▶ Problem details
Please copy the lines below exactly, from the first one through the line showing "COL = S.collection".

▶ Data segment
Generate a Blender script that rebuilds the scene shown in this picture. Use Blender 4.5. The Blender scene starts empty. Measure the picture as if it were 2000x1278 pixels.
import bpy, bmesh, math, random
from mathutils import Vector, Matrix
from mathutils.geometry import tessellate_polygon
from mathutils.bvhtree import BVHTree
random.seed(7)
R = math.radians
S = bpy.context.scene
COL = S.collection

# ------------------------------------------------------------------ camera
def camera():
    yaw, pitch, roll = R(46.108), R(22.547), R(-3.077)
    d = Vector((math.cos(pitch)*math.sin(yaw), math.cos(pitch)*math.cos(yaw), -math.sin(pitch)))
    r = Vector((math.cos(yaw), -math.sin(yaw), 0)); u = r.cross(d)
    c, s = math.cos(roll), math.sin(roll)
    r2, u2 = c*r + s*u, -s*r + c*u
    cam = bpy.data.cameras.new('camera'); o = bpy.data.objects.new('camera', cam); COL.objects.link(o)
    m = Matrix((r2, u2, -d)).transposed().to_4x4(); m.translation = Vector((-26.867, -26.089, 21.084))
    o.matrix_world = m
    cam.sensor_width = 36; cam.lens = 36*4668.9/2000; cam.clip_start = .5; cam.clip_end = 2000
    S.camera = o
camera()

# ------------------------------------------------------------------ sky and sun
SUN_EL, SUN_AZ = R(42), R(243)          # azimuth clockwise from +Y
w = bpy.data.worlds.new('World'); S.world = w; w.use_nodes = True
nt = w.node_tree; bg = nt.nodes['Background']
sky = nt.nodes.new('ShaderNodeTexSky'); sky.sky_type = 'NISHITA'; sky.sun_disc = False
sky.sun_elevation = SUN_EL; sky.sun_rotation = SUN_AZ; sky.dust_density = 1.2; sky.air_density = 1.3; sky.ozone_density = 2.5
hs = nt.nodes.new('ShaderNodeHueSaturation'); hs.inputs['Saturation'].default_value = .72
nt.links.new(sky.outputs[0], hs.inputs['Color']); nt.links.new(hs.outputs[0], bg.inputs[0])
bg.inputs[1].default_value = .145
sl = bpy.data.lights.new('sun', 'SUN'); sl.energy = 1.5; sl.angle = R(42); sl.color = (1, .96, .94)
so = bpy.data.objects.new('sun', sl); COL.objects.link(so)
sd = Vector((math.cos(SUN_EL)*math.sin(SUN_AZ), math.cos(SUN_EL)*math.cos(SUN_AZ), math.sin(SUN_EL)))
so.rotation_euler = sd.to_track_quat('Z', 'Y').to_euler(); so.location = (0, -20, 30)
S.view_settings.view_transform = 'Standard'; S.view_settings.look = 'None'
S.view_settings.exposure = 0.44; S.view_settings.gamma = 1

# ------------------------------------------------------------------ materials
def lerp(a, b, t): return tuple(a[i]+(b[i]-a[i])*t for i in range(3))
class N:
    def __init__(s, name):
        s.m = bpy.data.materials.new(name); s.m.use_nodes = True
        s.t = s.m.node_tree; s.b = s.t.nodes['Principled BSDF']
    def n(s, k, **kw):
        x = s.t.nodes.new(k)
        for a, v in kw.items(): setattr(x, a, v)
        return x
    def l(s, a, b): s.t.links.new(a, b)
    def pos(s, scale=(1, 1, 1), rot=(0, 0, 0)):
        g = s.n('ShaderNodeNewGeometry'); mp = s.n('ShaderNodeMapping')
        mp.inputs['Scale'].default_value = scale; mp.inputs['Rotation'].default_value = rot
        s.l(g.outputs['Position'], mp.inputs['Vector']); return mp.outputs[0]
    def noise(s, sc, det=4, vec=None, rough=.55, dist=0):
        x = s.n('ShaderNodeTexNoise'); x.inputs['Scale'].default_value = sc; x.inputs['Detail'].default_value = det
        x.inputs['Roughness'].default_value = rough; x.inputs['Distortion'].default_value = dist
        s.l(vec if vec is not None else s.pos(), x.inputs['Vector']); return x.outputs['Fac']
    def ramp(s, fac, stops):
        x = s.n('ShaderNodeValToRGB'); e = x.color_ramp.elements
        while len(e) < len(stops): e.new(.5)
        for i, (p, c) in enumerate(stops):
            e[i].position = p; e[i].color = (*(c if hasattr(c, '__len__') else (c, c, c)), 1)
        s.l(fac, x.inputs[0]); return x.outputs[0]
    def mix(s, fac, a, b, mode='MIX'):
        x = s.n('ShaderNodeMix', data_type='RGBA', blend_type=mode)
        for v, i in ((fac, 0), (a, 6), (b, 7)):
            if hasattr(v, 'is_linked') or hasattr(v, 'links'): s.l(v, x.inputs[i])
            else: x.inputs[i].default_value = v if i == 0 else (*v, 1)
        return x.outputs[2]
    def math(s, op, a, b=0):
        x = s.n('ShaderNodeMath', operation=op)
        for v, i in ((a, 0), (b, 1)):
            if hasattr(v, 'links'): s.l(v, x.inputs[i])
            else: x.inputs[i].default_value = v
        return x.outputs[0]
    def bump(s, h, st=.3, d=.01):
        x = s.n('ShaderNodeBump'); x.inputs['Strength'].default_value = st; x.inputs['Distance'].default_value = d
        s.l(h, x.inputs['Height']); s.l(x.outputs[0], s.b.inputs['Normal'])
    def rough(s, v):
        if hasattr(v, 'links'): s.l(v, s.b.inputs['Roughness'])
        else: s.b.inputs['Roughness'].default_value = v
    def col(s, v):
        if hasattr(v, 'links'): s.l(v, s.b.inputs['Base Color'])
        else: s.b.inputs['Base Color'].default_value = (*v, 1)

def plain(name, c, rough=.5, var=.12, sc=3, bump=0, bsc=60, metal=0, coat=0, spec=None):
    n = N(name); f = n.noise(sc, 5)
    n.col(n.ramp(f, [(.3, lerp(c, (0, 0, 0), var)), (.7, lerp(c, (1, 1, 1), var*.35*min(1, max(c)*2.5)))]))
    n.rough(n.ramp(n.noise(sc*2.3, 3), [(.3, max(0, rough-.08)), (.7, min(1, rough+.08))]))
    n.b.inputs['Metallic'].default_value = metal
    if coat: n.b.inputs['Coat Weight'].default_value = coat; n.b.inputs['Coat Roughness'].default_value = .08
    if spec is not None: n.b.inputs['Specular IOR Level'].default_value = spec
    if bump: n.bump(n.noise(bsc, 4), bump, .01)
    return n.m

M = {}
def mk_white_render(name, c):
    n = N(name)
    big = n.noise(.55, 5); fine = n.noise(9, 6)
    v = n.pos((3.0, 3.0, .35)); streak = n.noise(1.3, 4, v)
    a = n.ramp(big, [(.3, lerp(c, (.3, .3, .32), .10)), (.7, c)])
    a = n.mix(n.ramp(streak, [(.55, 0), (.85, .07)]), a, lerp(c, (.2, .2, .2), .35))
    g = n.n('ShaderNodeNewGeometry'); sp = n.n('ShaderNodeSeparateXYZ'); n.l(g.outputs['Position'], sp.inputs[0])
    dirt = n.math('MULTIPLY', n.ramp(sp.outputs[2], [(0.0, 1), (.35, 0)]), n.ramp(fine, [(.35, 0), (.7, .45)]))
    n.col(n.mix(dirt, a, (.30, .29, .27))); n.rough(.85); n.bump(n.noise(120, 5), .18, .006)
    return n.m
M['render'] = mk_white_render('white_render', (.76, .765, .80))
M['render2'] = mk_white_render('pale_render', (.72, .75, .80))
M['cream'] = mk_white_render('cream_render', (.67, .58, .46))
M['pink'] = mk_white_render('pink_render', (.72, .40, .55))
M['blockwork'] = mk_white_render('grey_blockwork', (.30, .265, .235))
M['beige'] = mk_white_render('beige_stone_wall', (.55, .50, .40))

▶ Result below
Generate a Blender script that rebuilds the scene shown in this picture. Use Blender 4.5. The Blender scene starts empty. Measure the picture as if it were 2000x1278 pixels.
import bpy, bmesh, math, random
from mathutils import Vector, Matrix
from mathutils.geometry import tessellate_polygon
from mathutils.bvhtree import BVHTree
random.seed(7)
R = math.radians
S = bpy.context.scene
COL = S.collection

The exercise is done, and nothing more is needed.